Task description – Nothing outside the stretch should be returned: give exactly the lines from the line containing "Recreate this scene" through the line containing "except: pass", including both.

Entries with scene source code

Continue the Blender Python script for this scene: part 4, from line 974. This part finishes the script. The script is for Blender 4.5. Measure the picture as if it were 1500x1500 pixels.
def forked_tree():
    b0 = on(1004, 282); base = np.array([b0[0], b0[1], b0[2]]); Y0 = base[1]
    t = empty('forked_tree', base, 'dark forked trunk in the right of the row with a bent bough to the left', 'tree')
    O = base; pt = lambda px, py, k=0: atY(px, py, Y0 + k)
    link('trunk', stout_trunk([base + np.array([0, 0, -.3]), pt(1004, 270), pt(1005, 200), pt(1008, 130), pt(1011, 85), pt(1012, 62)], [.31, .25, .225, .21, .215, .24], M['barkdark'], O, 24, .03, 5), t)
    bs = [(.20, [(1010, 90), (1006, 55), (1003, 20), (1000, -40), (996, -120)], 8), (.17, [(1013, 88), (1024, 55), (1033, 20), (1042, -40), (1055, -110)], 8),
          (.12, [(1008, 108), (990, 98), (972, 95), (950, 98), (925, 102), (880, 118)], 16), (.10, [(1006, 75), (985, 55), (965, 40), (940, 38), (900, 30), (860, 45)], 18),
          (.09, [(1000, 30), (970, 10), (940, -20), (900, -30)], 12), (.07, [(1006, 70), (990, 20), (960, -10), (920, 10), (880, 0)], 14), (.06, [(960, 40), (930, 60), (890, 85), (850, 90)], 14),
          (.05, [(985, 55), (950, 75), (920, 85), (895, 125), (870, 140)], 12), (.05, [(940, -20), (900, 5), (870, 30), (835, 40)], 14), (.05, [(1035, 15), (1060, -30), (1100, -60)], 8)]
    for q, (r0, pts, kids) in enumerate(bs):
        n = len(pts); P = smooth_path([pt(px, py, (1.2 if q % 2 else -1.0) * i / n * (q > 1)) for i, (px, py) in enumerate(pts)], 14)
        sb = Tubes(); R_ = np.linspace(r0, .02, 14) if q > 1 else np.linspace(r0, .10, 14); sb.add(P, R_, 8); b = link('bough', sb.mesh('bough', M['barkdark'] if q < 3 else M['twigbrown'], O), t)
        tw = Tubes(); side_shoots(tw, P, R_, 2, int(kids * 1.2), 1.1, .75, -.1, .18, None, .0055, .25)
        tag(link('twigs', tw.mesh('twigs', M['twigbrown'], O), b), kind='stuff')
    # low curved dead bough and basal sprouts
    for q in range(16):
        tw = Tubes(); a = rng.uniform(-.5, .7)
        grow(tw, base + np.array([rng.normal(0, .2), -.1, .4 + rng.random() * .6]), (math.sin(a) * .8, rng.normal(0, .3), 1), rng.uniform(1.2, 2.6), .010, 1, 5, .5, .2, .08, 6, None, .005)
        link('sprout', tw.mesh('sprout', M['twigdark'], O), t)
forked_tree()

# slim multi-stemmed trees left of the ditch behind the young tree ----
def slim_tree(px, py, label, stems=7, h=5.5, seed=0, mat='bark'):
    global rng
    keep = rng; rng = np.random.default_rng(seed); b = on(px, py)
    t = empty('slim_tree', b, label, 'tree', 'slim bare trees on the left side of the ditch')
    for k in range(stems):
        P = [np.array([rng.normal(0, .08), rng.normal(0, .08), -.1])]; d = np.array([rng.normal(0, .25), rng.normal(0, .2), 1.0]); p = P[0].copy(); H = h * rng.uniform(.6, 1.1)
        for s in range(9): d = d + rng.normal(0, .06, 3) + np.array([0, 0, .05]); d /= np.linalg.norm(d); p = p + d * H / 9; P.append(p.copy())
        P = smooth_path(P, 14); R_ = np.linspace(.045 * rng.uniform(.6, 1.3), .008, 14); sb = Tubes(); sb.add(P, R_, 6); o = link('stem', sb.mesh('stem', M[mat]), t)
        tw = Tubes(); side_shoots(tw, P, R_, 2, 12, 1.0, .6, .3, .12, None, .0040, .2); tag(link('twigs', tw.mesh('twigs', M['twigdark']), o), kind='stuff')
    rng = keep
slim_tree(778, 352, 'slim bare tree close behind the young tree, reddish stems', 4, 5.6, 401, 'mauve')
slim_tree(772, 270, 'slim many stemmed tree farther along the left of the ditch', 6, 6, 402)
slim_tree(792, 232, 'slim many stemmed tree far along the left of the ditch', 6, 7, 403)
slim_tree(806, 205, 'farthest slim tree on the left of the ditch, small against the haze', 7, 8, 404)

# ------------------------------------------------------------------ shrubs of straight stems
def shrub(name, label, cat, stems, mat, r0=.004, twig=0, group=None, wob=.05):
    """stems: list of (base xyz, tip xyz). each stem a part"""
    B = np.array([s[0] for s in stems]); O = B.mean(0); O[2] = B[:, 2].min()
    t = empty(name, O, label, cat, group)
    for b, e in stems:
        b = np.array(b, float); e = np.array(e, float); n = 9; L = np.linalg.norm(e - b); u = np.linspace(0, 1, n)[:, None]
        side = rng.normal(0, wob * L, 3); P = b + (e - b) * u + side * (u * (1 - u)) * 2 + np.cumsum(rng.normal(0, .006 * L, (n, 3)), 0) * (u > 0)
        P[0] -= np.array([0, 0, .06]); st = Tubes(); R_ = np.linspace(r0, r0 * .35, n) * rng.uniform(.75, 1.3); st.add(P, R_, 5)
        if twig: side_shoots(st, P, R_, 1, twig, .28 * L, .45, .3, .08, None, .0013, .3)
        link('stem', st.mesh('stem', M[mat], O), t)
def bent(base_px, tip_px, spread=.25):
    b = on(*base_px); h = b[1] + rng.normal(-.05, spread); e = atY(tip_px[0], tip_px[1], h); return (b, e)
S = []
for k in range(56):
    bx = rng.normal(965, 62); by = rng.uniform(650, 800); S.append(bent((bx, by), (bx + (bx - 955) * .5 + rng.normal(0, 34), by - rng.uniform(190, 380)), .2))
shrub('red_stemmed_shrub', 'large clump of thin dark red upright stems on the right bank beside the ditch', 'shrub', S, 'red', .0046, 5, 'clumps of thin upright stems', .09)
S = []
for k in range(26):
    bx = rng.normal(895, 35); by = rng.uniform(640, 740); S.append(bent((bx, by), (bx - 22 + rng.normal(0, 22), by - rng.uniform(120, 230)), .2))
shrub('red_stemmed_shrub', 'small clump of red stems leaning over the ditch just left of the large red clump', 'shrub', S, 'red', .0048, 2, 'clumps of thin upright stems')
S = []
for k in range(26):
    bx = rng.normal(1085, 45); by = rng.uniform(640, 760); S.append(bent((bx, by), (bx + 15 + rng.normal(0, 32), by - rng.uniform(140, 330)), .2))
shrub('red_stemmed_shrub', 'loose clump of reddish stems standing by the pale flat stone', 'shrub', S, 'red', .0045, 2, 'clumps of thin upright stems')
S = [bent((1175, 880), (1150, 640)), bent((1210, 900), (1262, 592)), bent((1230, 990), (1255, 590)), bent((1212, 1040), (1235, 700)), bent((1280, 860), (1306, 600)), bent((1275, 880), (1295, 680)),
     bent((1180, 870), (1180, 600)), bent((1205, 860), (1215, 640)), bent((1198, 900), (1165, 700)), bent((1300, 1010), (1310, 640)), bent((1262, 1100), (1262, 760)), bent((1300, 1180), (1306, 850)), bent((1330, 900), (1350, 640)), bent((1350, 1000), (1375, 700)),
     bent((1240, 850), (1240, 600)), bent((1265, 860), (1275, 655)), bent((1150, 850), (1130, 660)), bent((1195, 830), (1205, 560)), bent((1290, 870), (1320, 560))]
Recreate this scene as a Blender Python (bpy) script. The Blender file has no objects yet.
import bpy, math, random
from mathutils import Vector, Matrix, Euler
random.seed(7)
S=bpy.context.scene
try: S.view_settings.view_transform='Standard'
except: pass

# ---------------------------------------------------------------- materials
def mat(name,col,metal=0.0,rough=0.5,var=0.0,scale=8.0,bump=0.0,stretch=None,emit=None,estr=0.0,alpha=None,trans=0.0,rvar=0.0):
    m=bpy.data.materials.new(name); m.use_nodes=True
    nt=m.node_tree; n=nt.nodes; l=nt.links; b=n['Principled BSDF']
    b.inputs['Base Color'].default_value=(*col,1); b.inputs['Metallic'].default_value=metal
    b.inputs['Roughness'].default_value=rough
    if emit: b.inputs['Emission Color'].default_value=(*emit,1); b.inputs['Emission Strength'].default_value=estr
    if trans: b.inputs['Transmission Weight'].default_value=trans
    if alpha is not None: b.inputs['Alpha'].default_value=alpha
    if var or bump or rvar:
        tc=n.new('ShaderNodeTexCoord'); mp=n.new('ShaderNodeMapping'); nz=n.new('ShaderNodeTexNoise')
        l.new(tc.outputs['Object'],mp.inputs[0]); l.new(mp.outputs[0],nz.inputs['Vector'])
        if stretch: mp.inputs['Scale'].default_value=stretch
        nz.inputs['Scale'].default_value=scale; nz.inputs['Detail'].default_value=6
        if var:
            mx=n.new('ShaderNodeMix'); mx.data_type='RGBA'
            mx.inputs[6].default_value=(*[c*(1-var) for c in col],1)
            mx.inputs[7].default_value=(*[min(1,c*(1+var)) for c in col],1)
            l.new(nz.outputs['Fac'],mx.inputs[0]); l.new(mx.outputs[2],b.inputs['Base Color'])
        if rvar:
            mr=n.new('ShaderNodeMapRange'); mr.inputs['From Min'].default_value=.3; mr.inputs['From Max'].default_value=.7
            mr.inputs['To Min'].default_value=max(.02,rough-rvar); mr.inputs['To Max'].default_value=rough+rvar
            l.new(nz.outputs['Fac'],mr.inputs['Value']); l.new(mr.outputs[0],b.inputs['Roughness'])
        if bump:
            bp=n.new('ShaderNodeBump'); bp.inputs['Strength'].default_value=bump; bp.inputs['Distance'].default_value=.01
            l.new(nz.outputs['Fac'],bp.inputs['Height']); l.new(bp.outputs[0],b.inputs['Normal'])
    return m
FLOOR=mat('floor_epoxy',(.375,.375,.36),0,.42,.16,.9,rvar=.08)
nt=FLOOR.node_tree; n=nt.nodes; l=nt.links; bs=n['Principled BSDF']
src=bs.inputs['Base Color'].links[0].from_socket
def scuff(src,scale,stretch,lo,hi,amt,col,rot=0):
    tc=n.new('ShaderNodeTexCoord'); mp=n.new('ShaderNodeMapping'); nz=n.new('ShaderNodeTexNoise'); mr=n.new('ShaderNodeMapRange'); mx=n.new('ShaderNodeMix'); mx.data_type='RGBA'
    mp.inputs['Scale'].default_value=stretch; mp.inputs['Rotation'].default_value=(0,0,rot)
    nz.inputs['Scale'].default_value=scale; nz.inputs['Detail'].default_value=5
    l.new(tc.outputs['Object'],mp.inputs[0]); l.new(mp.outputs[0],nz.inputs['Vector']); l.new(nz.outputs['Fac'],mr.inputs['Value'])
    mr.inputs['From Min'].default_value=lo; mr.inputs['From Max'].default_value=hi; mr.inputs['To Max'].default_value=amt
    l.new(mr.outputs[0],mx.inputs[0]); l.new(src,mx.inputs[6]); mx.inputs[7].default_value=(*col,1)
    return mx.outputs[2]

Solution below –
Recreate this scene as a Blender Python (bpy) script. The Blender file has no objects yet.
import bpy, math, random
from mathutils import Vector, Matrix, Euler
random.seed(7)
S=bpy.context.scene
try: S.view_settings.view_transform='Standard'
except: pass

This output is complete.